The WRAL Investigates team sent a Spanish-speaking staff member with a hidden camera to eight Triangle area tax agencies to pose as a mother who has children in Mexico. Seven of the agencies gave her accurate information and said her children must live with her to get the credit.

“If they are in another country, they will not give it to you,” one tax preparer said.

Not everyone followed the rules. At a tax office on Chatham Street in downtown Cary, the undercover WRAL staffer met with tax preparer Martin Cruz and told him that other agencies wouldn’t let her claim a credit for her children living in Mexico.

“I want to put them down, but when I went to others to do them, they told me it cannot be done,” the WRAL staffer.

“Of course, the children have to be with you. But if you provide help for them, there are some that put it (down),” Cruz said, before agreeing to help with her request. "Yes, you can put them down. I'll put it down and you just put that you do provide financial help on the paperwork, and that's it. No proof is needed. Then, if you are audited, you present the correspondence that you have."

The WRAL Investigates team contacted Cruz and asked about the erroneous information he gave the WRAL staffer. Cruz said he was busy at the time and must have been confused by the woman's questions about the tax credit. He admitted that dependents must live with tax filers to be claimed and that proof is needed.

Wake Forest certified public accountant Nancy Dawkins says the IRS needs to do more to combat child tax credit abuse.

“It does invite fraud,” she said. “If you're filing something with the IRS, you have to be able to prove it.”

Last year, investigators uncovered more than 1,000 tax returns linked to eight addresses in North Carolina, with refunds worth more than $5 million.

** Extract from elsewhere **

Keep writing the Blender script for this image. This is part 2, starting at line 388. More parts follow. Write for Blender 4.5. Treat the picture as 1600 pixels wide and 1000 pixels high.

Agents confiscated hundreds of refund checks, lists of Hispanic names, a box of Mexican birth certificates and tax returns sent to people linked to falsified documents.
Candida Figueroa and Cathy Cisneros pleaded guilty to the tax fraud scheme. The IRS was tipped off after the U.S. Postal Service noticed a flood of “suspicious mailings from the U.S. Treasury Department appearing to contain Treasury checks” hitting the same Charlotte mailboxes, according to court records.

This year, criminal complaints accused Eli Valle and Mardoqueo Mejia-Fajardo of providing false names to obtain post office boxes in Duplin County to receive more than $2 million in child tax refunds.

Legitimate tax preparers and filers say that when others cheat, they end up paying the price.

“It's very frustrating when you want to do the right thing and you're trying to do the right thing, and you feel like you're being punished or losing business to people that are cheating,” Dawkins said.